Perception is reality, so goes the saying.

The reality for U.S. Rep. Bill Shuster is that he is dating a lobbyist who has business before a congressional committee that he heads. Certainly the perception is that such a relationship, if not illegal, and perhaps not even unethical on technical grounds, has a peculiar odor to it, and raises valid questions about just who Shuster is working for.

A few weeks ago, the Politico website broke the story about the relationship between Shuster and Shelly Rubino, a vice president and lobbyist for the trade group Airlines for America, which pushes for legislation favorable to the industry. Having been freshly handed his divorce papers after 27 years of marriage, Shuster is allowed to consort with whomever he pleases. But given his role as chairman of the House’s Transportation and Infrastructure Committee, the wall between what Shuster has described as a “private, personal relationship” and his official business is a fragile and porous one indeed.
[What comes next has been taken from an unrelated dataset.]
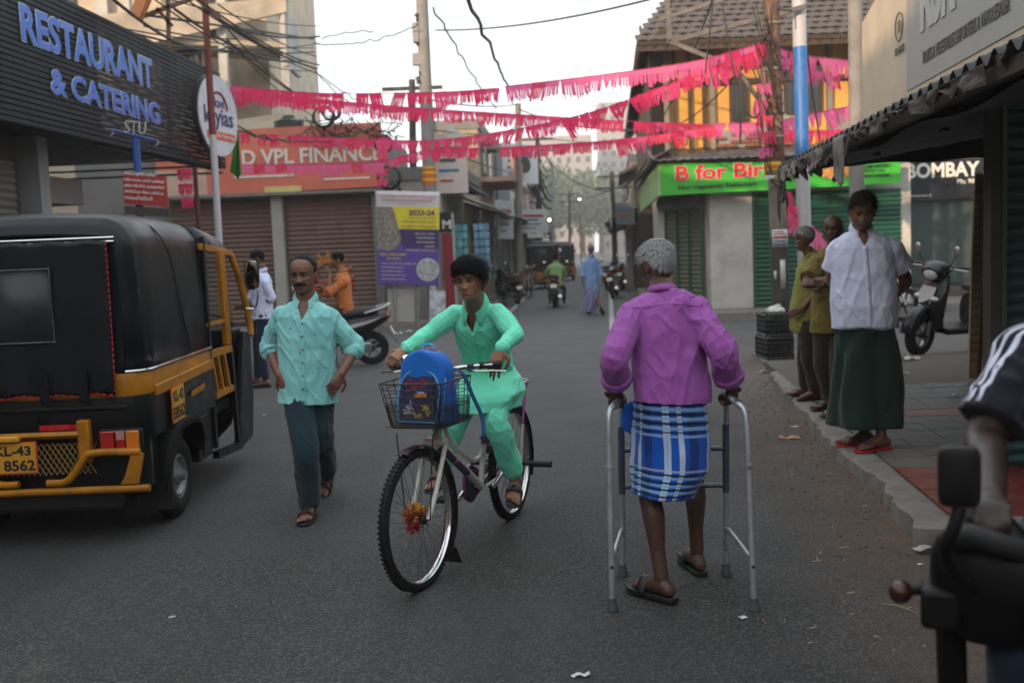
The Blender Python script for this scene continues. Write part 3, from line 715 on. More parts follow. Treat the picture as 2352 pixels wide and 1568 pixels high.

Shuster, who represents parts of Washington and Greene counties in a sprawling district that stretches 200 miles to the east, has stressed that Rubino will not be lobbying him specifically, and House ethics rules specify only that members must refrain from voting only on those matters in which they have a “direct personal or pecuniary interest.” Nevertheless, Rubino can lobby other members of the committee, and, to top it off, Shuster’s chief of staff is married to an executive with Rubino’s organization, and, according to Politico, the chief executive of Airlines for America, Nick Calio, is among Shuster’s closest friends.

With so many intimate ties to Airlines for America – and that’s even setting aside the amount of money that the group has put into Shuster’s campaign coffers – it’s highly implausible that Shuster would not look with a special and urgent interest on what it desires.

Bill Allison, a senior fellow at the Sunlight Foundation, which beats the drums for government transparency, told Politico that “it’s just human nature that when you’re involved with somebody, you’re going to look more favorably on the things that they think and the things that they do.”

Allison added, “I’m not saying that nobody should ever fall in love. But if a relationship could affect public policy, the public should know about it.”

And, as a further demonstration that the apple tends not to tumble far from the tree, when Shuster’s father, Bud, was the chairman of the same House committee during his tenure on Capitol Hill, he was found to be more or less living with a former aide who had become a lobbyist for clients who had business before the committee. And, if the situation hadn’t already been knotty enough, the former aide continued to oversee fundraising operations for Shuster’s father to the tune of $3,000 per month.

Given that Shuster is sighted in Washington and Greene counties with about the same frequency as Bigfoot, his constituents in this region have reason to wonder if he has their best interests at heart, or even knows what they are. The fact that he is so deeply tied to representatives of an industry for which he is supposed to be exercising oversight should raise the same question for all the voters who sent Shuster to Washington, D.C., to act in their name.